TASK: Will you output the lines between the ones holding "Generate a Blender" and "SC.camera = cam", inclusive, exactly as they stand, and only those lines, with the pictures left out?

─── RECORDS SHOWN ───

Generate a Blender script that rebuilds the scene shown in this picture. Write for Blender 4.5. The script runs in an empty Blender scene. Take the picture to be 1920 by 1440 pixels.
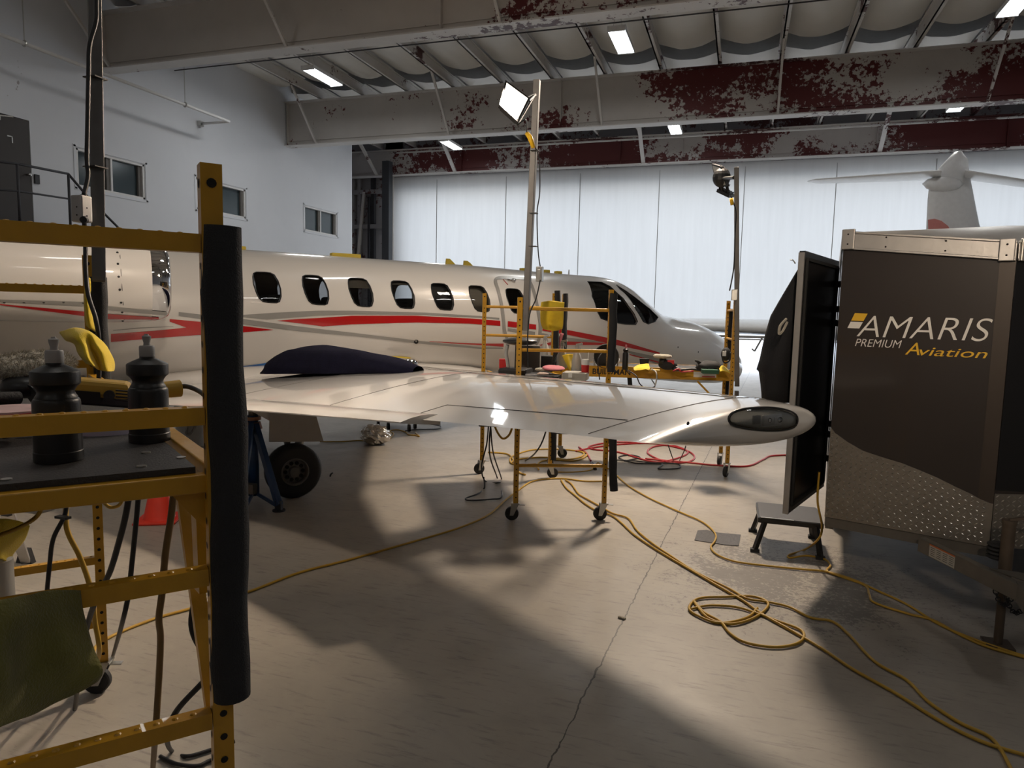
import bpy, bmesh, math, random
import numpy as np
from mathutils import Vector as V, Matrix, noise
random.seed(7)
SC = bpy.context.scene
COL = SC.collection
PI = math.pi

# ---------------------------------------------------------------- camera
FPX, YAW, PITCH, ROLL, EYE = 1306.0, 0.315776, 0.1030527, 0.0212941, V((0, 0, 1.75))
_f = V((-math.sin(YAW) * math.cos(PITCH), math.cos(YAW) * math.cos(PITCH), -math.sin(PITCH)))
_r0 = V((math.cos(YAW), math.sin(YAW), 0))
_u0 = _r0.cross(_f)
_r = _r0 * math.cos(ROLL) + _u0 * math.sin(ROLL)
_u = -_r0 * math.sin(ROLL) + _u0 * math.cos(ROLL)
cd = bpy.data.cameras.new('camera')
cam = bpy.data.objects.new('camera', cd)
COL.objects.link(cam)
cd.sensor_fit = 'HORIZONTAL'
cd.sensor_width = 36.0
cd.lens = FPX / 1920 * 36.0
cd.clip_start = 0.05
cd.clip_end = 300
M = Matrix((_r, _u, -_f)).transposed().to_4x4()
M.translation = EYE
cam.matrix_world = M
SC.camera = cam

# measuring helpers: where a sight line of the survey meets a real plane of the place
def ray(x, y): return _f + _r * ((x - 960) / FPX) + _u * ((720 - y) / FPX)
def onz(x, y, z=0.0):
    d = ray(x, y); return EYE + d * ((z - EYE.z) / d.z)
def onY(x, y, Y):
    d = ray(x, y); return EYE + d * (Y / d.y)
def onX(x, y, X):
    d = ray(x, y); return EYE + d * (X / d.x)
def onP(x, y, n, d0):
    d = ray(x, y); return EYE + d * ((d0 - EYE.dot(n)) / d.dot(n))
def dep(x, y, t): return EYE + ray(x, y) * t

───
─── RECORDS SHOWN ───

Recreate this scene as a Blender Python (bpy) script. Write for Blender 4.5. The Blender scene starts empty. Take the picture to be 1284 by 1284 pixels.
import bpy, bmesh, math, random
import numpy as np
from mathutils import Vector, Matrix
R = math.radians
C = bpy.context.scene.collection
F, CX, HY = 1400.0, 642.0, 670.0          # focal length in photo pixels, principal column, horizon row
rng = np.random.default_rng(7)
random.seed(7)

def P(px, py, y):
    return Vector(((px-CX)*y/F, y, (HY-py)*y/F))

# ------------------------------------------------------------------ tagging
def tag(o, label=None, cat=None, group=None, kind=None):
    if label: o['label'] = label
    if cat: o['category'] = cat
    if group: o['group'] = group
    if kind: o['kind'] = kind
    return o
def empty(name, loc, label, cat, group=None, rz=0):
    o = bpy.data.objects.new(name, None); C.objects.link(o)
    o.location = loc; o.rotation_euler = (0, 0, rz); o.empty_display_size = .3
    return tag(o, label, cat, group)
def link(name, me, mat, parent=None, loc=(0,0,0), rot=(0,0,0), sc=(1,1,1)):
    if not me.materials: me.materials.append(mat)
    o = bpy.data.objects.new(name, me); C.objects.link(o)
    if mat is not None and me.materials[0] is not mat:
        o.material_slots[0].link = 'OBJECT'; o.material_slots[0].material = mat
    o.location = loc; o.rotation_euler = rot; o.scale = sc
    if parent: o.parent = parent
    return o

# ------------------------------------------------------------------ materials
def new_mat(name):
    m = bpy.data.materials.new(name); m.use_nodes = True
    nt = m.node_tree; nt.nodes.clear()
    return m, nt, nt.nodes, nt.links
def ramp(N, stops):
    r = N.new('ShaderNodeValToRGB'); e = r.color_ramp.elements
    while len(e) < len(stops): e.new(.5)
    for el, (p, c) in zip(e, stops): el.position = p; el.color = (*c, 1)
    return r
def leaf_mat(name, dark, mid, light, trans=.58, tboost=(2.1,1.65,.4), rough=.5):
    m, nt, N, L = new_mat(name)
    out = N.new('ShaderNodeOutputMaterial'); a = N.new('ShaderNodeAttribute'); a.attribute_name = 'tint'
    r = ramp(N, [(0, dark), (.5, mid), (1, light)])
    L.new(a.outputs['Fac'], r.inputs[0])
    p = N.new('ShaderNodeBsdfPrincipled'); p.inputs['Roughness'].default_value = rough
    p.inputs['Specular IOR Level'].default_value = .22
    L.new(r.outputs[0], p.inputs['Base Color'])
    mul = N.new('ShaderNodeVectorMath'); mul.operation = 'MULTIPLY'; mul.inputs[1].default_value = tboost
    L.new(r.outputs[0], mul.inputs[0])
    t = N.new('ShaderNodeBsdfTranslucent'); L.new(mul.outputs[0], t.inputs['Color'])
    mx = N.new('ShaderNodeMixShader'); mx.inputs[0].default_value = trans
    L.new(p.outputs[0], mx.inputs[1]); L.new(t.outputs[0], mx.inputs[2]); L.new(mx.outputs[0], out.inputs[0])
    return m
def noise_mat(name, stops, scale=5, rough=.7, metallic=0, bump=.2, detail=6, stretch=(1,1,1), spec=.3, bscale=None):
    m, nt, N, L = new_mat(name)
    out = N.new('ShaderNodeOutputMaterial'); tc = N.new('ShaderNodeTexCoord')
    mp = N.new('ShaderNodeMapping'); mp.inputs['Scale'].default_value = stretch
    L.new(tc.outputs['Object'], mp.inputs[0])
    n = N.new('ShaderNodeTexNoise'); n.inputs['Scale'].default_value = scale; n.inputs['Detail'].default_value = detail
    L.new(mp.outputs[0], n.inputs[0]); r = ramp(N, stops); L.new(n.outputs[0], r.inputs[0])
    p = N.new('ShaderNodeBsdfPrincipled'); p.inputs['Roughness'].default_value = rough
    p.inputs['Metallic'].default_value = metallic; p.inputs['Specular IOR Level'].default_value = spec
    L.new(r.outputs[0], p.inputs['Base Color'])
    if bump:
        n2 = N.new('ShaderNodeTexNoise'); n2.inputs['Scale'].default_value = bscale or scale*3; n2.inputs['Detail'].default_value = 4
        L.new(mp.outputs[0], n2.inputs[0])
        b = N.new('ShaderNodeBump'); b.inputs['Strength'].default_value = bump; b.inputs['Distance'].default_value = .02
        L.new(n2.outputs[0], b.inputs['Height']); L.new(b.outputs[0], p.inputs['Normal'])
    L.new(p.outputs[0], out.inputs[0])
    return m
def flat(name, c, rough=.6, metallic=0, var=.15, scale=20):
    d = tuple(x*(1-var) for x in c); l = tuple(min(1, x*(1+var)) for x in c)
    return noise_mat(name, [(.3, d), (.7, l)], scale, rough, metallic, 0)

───

REPLY:
Generate a Blender script that rebuilds the scene shown in this picture. Write for Blender 4.5. The script runs in an empty Blender scene. Take the picture to be 1920 by 1440 pixels.
import bpy, bmesh, math, random
import numpy as np
from mathutils import Vector as V, Matrix, noise
random.seed(7)
SC = bpy.context.scene
COL = SC.collection
PI = math.pi

# ---------------------------------------------------------------- camera
FPX, YAW, PITCH, ROLL, EYE = 1306.0, 0.315776, 0.1030527, 0.0212941, V((0, 0, 1.75))
_f = V((-math.sin(YAW) * math.cos(PITCH), math.cos(YAW) * math.cos(PITCH), -math.sin(PITCH)))
_r0 = V((math.cos(YAW), math.sin(YAW), 0))
_u0 = _r0.cross(_f)
_r = _r0 * math.cos(ROLL) + _u0 * math.sin(ROLL)
_u = -_r0 * math.sin(ROLL) + _u0 * math.cos(ROLL)
cd = bpy.data.cameras.new('camera')
cam = bpy.data.objects.new('camera', cd)
COL.objects.link(cam)
cd.sensor_fit = 'HORIZONTAL'
cd.sensor_width = 36.0
cd.lens = FPX / 1920 * 36.0
cd.clip_start = 0.05
cd.clip_end = 300
M = Matrix((_r, _u, -_f)).transposed().to_4x4()
M.translation = EYE
cam.matrix_world = M
SC.camera = cam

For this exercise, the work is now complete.